“Active Listening”

"Active Listening"

© Susan Todd-Raque

It is often rare to experience a month of one’s life without being faced with conflict.  Definitions for conflict include disagreement, to be contradictory, fight, battle or have incompatibility with another’s idea.  In a previous article I had questioned how could it be that in school two of the most important activities we engage in our lives, marriage and rearing children, are not taught in school.  I want to add a third, teaching a class on how to help people resolve conflict resolution.

Let’s begin by identifying situations for which the most common conflicts probably occur in a month’s time.  If you are spouse, it is probably safe to say you will have a conflict with your partner. If you are a parent, especially of a teenager, it is likely you are going to have many conflicts with them, and, alternatively, them with you.  At your job, there are many different ways conflict can happen.  It is likely there will be occasional conflict with your boss or supervisor.  If your work involves the public and customer service, this oftentimes creates difficult situations.

There are common threads that can help to make resolving conflict become a learned skill. I think foremost is being sure the person with whom you are in conflict with knows you understand their point of view. It is kind of like a fair bet when either person is willing to take the other’s odds. How often do you find one willing to do that?

In any conflict it is human nature to want the edge in the argument. This is often what happens when a conflict never gets resolved. Each person in the deliberation wants the other person to capitulate. And often, the more one person thinks the other is not listening to their point of view the more entrenched in their point of view they become, hence more unwilling to listen. The best way I have learned to accomplish helping the other person know that I am listening is what in the mental health business is known as “active listening”. You can’t do this when you just “pretend” to listen.  You should be able to repeat back the other person’s opinion in such a way they say to themselves: “(he/she) really understands my point of view.”
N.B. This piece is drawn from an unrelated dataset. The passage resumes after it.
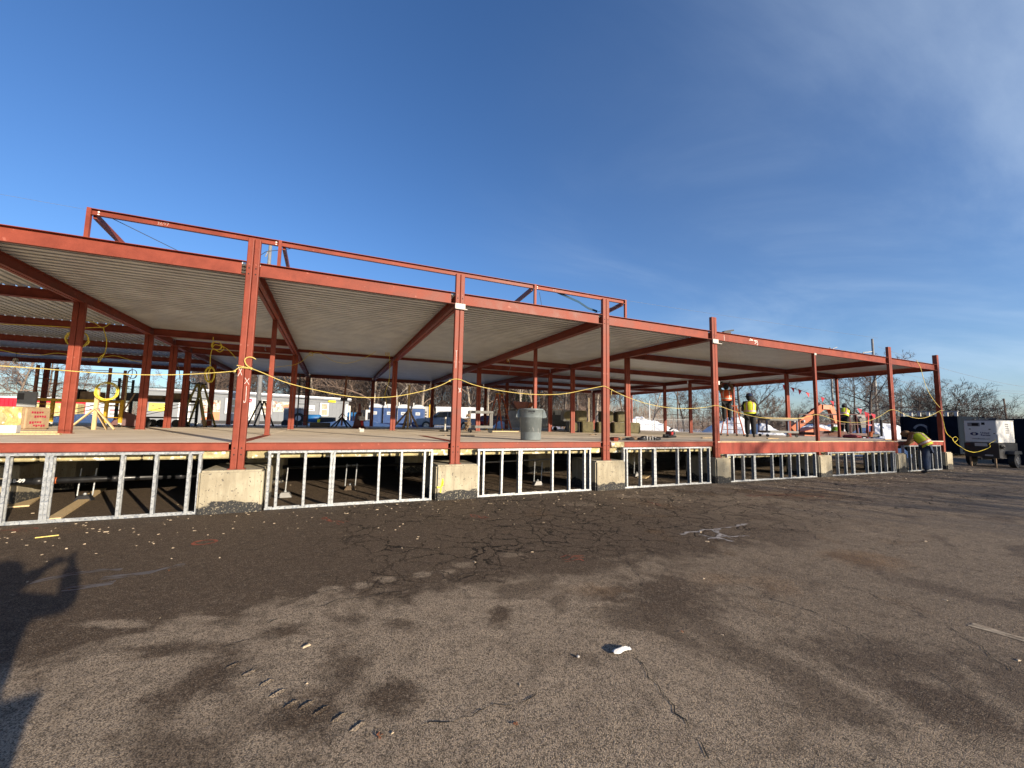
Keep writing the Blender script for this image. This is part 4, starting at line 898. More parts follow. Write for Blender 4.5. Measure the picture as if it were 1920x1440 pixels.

Then once a person understands the others’ point of view, either person can conclude the only resolution is to “agree to disagree” or to move toward a compromise. Certainly there are situations when agreeing to disagree only “kicks the can down the road”, leaving it unresolved and it festers often into a bigger conflict.  In other situations agreeing to disagree is a perfectly acceptable resolution.  Often this approach leads to future solutions. There are, for example, other situations, like when you tell your teenager they can’t do something, and they attempt to engage you in an argument to get you to change your ruling, when agreeing to disagree is a resolution and boundaries stay firm.

When one refuses to compromise you have to consider whether you are actually losing by winning.  To compromise one need to accept by each side giving up a little, in the long run you both get more. When this happens both parties win by losing.